To be blunt, Google doesn’t have a fantastic track record with this kind of social app. There’s the ill-fated Wave and its cousin Buzz, of course, but even in the geo-location and recommendation area Google hasn’t really been able to come up with something magical: Latitude, which could have been Foursquare — particularly after Google bought Foursquare founder Dennis Crowley’s previous location-based startup, Dodgeball — doesn’t seem to get used much (at least not by anyone I know) and Google’s user reviews via its Place pages don’t seem to have gotten much traction so far either (they are now incorporated into HotPot as well).

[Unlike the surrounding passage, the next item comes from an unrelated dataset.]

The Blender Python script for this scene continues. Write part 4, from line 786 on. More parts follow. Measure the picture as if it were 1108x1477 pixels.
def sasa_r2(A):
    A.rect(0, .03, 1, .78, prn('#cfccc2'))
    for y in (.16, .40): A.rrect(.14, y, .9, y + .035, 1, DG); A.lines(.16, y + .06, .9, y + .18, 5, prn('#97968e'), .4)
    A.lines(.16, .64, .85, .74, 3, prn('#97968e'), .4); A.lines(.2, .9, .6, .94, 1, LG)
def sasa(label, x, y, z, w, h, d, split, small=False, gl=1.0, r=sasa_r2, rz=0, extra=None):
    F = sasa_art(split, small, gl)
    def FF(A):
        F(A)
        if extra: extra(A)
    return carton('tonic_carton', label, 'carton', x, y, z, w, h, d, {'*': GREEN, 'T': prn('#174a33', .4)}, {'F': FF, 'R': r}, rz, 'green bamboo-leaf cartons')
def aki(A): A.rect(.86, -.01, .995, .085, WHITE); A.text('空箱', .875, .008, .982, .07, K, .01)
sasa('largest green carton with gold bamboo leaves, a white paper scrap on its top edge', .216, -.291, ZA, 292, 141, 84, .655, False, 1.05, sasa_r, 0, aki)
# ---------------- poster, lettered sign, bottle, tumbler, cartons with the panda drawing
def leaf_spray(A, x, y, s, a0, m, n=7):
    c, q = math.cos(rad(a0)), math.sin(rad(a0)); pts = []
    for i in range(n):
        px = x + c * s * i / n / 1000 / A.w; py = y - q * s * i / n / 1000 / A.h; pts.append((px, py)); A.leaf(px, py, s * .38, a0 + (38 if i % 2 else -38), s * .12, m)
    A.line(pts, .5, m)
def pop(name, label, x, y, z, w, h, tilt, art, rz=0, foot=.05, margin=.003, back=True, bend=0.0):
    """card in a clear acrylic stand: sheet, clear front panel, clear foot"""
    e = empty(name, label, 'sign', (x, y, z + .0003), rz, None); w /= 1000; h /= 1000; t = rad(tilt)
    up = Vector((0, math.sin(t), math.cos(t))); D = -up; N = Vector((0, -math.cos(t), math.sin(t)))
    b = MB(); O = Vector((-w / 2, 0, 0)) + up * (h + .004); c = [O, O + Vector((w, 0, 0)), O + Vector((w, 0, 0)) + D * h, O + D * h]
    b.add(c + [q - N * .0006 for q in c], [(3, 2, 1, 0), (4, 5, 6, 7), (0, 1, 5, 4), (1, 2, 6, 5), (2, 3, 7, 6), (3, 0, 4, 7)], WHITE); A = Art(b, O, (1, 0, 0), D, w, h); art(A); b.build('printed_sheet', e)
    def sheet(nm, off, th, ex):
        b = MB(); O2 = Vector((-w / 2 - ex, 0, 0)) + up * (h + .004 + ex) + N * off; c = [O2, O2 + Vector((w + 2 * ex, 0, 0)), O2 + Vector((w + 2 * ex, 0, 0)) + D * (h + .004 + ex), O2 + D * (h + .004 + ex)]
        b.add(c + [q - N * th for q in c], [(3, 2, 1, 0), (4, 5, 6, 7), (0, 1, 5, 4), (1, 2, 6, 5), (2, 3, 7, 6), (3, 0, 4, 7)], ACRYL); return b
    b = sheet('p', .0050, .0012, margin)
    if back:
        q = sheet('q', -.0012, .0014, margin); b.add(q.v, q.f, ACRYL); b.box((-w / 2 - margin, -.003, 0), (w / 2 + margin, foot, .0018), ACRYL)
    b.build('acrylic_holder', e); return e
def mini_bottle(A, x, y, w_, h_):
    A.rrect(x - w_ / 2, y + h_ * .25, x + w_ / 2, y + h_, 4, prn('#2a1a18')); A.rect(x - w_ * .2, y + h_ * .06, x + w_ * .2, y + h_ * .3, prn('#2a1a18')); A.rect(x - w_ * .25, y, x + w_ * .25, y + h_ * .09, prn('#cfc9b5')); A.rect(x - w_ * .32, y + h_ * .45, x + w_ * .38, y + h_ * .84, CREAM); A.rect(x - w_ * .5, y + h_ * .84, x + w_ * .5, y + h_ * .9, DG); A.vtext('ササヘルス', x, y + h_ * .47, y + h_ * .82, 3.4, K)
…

About the only thing Google has going for it is that it can pull data from your search history (if you have that turned on) as well as your Latitude history (if you use it) and potentially make suggestions that are better than the run-of-the-mill ideas you will find via Yelp or some other local recommendation app. But these still aren’t going to be recommendations from your friends, which likely have the most power — Google HotPot isn’t going to be able to do that until your friends start using it, or until it offers some kind of connection with Facebook (which seems pretty unlikely). That still gives Facebook a leg up in terms of getting traction for such a service once it rolls out recommendations via Facebook Places.
When it gets right down to it, Google doesn’t have either of the things that Yelp or Facebook have when it comes to competing in this space: Yelp has built up a substantial database of user reviews, which gives it the depth that is going to take Google a long time to reproduce, and Facebook has the social graphs of 500 million users, which means it has the network effect and the personal aspect that is also going to be difficult for Google to reproduce.
If there was a bet on whether HotPot would be more like Google Maps (i.e., a big success) or more like Buzz, I would put my money on the latter.